:: DATA PROVIDED ::

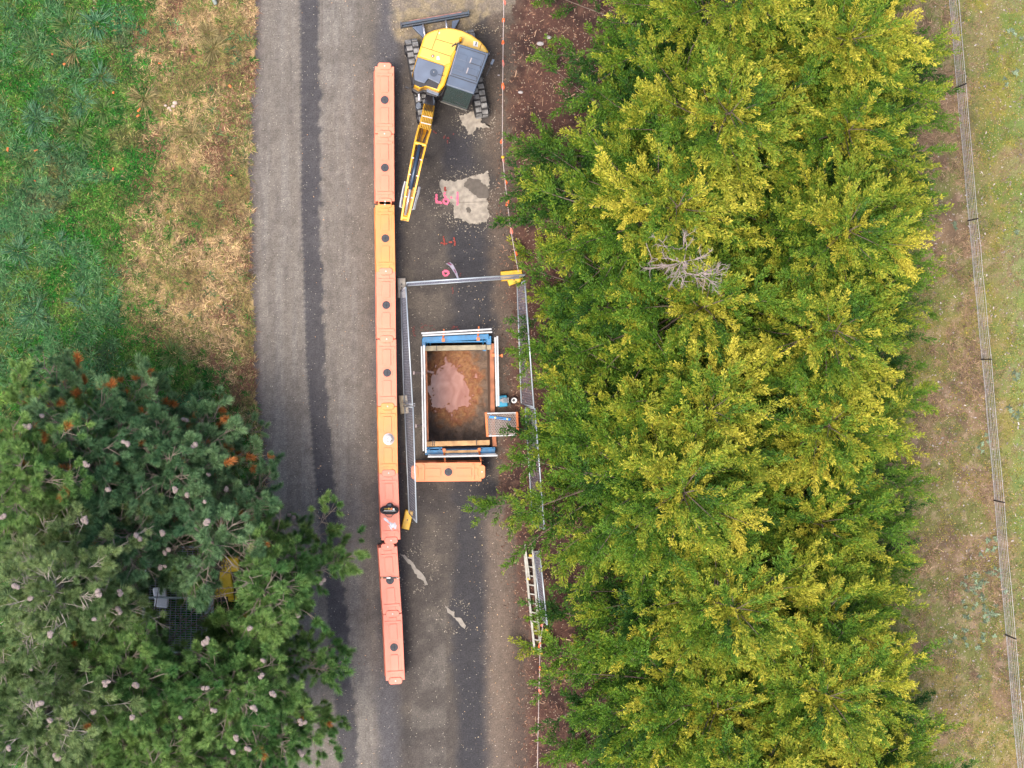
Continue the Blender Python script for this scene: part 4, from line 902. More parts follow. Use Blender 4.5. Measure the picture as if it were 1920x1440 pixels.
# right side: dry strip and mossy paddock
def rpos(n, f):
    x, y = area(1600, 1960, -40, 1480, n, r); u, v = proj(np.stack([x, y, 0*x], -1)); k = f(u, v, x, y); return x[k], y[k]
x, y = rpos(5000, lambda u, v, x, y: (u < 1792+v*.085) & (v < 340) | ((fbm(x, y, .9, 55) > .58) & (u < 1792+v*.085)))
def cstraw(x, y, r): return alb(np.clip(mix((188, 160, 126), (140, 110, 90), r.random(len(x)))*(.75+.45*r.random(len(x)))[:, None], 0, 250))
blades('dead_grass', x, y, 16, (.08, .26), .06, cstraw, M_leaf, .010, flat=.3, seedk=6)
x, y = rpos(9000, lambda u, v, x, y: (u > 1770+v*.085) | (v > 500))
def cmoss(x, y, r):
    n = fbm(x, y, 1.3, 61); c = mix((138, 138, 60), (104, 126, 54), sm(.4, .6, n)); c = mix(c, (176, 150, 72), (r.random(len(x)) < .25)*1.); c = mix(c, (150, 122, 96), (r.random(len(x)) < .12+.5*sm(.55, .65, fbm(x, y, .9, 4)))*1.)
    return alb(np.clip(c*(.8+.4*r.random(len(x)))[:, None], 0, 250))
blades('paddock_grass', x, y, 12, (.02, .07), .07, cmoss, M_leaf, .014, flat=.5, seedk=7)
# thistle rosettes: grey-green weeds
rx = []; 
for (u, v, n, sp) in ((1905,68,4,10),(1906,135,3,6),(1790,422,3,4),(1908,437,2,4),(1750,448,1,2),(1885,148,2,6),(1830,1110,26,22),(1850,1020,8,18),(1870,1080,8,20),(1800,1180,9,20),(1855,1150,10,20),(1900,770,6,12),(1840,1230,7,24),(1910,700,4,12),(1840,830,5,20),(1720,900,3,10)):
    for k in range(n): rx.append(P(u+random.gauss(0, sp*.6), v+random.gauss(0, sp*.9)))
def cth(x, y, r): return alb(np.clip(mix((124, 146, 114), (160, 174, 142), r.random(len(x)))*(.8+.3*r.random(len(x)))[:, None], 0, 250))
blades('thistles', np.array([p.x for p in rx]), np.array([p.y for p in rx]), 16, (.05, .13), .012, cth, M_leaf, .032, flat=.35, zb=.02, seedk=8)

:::
:: DATA PROVIDED ::

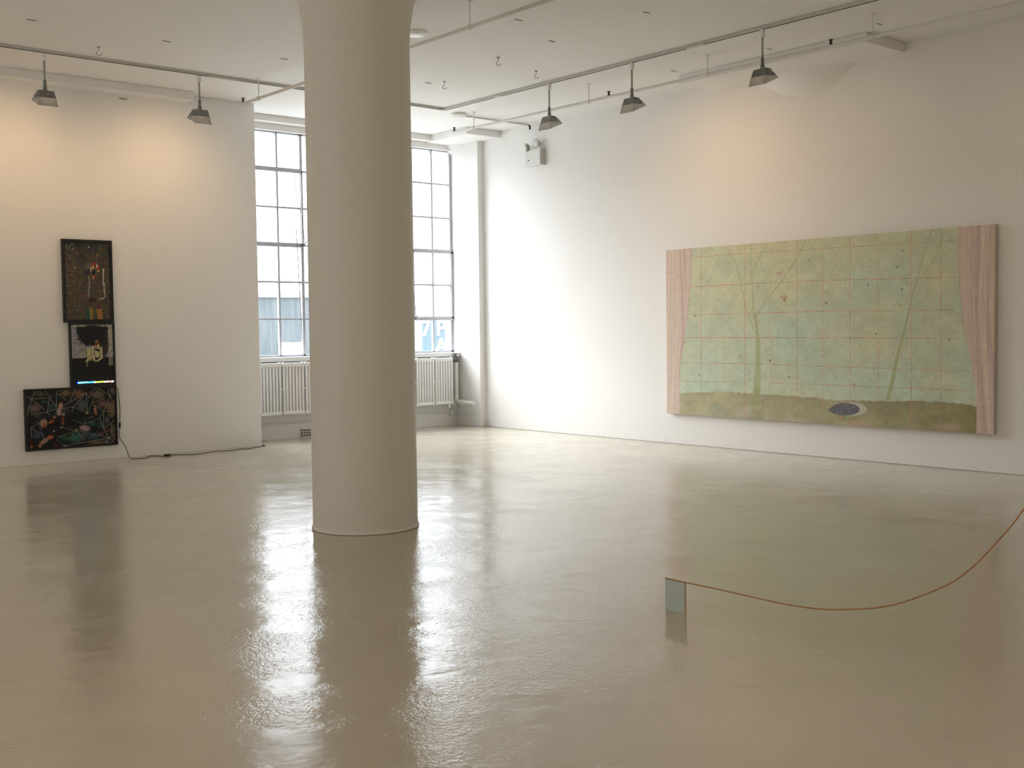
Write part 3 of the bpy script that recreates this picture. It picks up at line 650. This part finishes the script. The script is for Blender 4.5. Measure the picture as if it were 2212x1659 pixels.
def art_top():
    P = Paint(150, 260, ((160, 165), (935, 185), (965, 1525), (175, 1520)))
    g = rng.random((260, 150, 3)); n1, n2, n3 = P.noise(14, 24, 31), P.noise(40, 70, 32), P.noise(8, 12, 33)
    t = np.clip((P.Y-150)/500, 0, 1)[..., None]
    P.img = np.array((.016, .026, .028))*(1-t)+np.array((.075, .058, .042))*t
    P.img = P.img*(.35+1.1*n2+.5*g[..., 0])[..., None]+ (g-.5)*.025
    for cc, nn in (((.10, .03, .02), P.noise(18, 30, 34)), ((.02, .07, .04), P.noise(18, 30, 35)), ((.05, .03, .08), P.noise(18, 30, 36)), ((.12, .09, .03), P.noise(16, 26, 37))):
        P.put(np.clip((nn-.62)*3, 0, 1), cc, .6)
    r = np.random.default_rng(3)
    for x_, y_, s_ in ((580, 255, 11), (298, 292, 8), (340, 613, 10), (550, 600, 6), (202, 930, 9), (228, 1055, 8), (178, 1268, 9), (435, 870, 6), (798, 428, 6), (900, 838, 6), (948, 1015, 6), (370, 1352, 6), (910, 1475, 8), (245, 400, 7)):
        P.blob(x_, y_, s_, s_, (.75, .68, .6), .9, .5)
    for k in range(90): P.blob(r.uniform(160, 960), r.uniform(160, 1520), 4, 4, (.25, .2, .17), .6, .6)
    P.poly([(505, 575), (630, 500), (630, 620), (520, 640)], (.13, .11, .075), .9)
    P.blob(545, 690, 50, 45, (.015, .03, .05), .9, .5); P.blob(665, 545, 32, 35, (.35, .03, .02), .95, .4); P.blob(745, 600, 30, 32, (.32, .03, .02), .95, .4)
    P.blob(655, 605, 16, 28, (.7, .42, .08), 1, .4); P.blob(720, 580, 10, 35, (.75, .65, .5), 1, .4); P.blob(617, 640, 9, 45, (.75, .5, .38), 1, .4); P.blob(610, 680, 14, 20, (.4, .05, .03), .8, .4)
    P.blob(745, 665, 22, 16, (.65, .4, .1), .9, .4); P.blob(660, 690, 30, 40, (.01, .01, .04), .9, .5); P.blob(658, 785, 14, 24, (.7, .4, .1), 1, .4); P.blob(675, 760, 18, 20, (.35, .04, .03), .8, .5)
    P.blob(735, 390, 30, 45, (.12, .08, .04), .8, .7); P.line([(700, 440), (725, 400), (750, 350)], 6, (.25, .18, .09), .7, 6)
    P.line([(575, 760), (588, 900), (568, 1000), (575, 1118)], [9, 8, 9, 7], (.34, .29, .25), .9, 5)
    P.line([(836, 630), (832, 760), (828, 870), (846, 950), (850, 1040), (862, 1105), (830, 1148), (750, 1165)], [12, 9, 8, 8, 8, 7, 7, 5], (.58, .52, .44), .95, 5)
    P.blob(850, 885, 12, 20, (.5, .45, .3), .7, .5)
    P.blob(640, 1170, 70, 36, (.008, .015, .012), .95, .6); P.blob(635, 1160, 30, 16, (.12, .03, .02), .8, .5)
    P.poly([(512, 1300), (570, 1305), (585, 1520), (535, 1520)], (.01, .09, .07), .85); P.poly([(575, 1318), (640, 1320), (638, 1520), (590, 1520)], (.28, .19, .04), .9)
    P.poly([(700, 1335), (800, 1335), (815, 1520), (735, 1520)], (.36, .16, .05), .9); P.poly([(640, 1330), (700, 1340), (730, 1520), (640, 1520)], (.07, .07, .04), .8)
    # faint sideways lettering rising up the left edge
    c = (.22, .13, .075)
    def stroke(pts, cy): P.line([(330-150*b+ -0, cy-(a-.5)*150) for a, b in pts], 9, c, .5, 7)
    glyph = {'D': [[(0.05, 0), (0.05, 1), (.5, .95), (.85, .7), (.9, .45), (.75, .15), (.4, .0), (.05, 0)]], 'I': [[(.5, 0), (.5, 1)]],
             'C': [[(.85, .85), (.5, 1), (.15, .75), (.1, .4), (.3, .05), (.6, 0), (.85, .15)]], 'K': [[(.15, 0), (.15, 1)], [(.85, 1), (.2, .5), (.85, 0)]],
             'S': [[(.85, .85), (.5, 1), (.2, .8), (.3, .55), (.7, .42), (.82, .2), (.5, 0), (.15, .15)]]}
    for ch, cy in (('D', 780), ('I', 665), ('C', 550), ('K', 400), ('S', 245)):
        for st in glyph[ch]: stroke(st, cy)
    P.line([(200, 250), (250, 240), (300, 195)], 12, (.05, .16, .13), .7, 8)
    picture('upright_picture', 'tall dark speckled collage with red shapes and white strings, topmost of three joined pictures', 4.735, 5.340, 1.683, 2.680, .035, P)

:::

▶ [WHAT THIS TASK INVOLVES] In the records, locate each line holding the string "part" and copy it.

▶ [SOLUTION TO THIS PROBLEM]
Continue the Blender Python script for this scene: part 4, from line 902. More parts follow. Use Blender 4.5. Measure the picture as if it were 1920x1440 pixels.
Write part 3 of the bpy script that recreates this picture. It picks up at line 650. This part finishes the script. The script is for Blender 4.5. Measure the picture as if it were 2212x1659 pixels.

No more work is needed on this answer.